**PROBLEM DETAILS**
Write the data out again in full, with no departure from the original.
Start MATERIAL PROVIDED
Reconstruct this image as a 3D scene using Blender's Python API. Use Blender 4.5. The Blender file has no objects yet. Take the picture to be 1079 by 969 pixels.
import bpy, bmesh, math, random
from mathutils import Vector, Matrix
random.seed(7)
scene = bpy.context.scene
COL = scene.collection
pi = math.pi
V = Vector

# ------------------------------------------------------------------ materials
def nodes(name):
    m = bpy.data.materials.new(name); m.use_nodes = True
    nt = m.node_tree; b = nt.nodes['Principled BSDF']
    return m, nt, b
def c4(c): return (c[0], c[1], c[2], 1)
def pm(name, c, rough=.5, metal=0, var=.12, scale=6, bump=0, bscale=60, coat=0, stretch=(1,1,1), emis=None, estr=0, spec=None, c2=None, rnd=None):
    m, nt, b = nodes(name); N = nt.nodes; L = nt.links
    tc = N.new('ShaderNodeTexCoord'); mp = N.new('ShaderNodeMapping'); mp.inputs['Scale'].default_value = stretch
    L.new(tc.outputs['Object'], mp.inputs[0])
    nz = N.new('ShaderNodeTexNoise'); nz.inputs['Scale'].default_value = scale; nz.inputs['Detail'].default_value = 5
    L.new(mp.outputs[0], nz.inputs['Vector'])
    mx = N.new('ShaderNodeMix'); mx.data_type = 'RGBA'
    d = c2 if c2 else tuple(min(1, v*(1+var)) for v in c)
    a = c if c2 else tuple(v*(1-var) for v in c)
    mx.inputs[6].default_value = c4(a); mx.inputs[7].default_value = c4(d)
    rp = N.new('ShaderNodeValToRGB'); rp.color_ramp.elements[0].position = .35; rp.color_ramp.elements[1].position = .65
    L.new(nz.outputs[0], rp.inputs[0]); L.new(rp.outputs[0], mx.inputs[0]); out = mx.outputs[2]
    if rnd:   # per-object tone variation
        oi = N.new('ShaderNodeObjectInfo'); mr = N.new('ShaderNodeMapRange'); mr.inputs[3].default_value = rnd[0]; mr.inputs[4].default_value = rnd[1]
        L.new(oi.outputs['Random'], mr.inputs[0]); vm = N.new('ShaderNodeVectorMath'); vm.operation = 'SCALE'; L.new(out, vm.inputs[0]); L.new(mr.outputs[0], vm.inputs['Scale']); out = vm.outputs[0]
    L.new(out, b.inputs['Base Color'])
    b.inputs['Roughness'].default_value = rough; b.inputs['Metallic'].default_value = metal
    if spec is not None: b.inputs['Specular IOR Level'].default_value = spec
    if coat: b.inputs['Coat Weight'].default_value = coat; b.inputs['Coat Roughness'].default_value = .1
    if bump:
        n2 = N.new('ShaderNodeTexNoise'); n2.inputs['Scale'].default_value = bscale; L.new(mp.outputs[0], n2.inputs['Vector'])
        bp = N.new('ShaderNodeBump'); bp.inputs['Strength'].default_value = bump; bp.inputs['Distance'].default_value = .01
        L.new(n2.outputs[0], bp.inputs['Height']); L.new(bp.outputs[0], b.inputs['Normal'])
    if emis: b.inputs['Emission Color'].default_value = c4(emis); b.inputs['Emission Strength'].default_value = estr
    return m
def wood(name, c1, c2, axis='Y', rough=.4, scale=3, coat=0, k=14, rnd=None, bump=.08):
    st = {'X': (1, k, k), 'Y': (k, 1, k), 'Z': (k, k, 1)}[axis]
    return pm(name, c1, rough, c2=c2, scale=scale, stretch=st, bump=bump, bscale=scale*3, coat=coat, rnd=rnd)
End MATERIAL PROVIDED
**WRITTEN ANSWER**
Reconstruct this image as a 3D scene using Blender's Python API. Use Blender 4.5. The Blender file has no objects yet. Take the picture to be 1079 by 969 pixels.
import bpy, bmesh, math, random
from mathutils import Vector, Matrix
random.seed(7)
scene = bpy.context.scene
COL = scene.collection
pi = math.pi
V = Vector

# ------------------------------------------------------------------ materials
def nodes(name):
    m = bpy.data.materials.new(name); m.use_nodes = True
    nt = m.node_tree; b = nt.nodes['Principled BSDF']
    return m, nt, b
def c4(c): return (c[0], c[1], c[2], 1)
def pm(name, c, rough=.5, metal=0, var=.12, scale=6, bump=0, bscale=60, coat=0, stretch=(1,1,1), emis=None, estr=0, spec=None, c2=None, rnd=None):
    m, nt, b = nodes(name); N = nt.nodes; L = nt.links
    tc = N.new('ShaderNodeTexCoord'); mp = N.new('ShaderNodeMapping'); mp.inputs['Scale'].default_value = stretch
    L.new(tc.outputs['Object'], mp.inputs[0])
    nz = N.new('ShaderNodeTexNoise'); nz.inputs['Scale'].default_value = scale; nz.inputs['Detail'].default_value = 5
    L.new(mp.outputs[0], nz.inputs['Vector'])
    mx = N.new('ShaderNodeMix'); mx.data_type = 'RGBA'
    d = c2 if c2 else tuple(min(1, v*(1+var)) for v in c)
    a = c if c2 else tuple(v*(1-var) for v in c)
    mx.inputs[6].default_value = c4(a); mx.inputs[7].default_value = c4(d)
    rp = N.new('ShaderNodeValToRGB'); rp.color_ramp.elements[0].position = .35; rp.color_ramp.elements[1].position = .65
    L.new(nz.outputs[0], rp.inputs[0]); L.new(rp.outputs[0], mx.inputs[0]); out = mx.outputs[2]
    if rnd:   # per-object tone variation
        oi = N.new('ShaderNodeObjectInfo'); mr = N.new('ShaderNodeMapRange'); mr.inputs[3].default_value = rnd[0]; mr.inputs[4].default_value = rnd[1]
        L.new(oi.outputs['Random'], mr.inputs[0]); vm = N.new('ShaderNodeVectorMath'); vm.operation = 'SCALE'; L.new(out, vm.inputs[0]); L.new(mr.outputs[0], vm.inputs['Scale']); out = vm.outputs[0]
    L.new(out, b.inputs['Base Color'])
    b.inputs['Roughness'].default_value = rough; b.inputs['Metallic'].default_value = metal
    if spec is not None: b.inputs['Specular IOR Level'].default_value = spec
    if coat: b.inputs['Coat Weight'].default_value = coat; b.inputs['Coat Roughness'].default_value = .1
    if bump:
        n2 = N.new('ShaderNodeTexNoise'); n2.inputs['Scale'].default_value = bscale; L.new(mp.outputs[0], n2.inputs['Vector'])
        bp = N.new('ShaderNodeBump'); bp.inputs['Strength'].default_value = bump; bp.inputs['Distance'].default_value = .01
        L.new(n2.outputs[0], bp.inputs['Height']); L.new(bp.outputs[0], b.inputs['Normal'])
    if emis: b.inputs['Emission Color'].default_value = c4(emis); b.inputs['Emission Strength'].default_value = estr
    return m
def wood(name, c1, c2, axis='Y', rough=.4, scale=3, coat=0, k=14, rnd=None, bump=.08):
    st = {'X': (1, k, k), 'Y': (k, 1, k), 'Z': (k, k, 1)}[axis]
    return pm(name, c1, rough, c2=c2, scale=scale, stretch=st, bump=bump, bscale=scale*3, coat=coat, rnd=rnd)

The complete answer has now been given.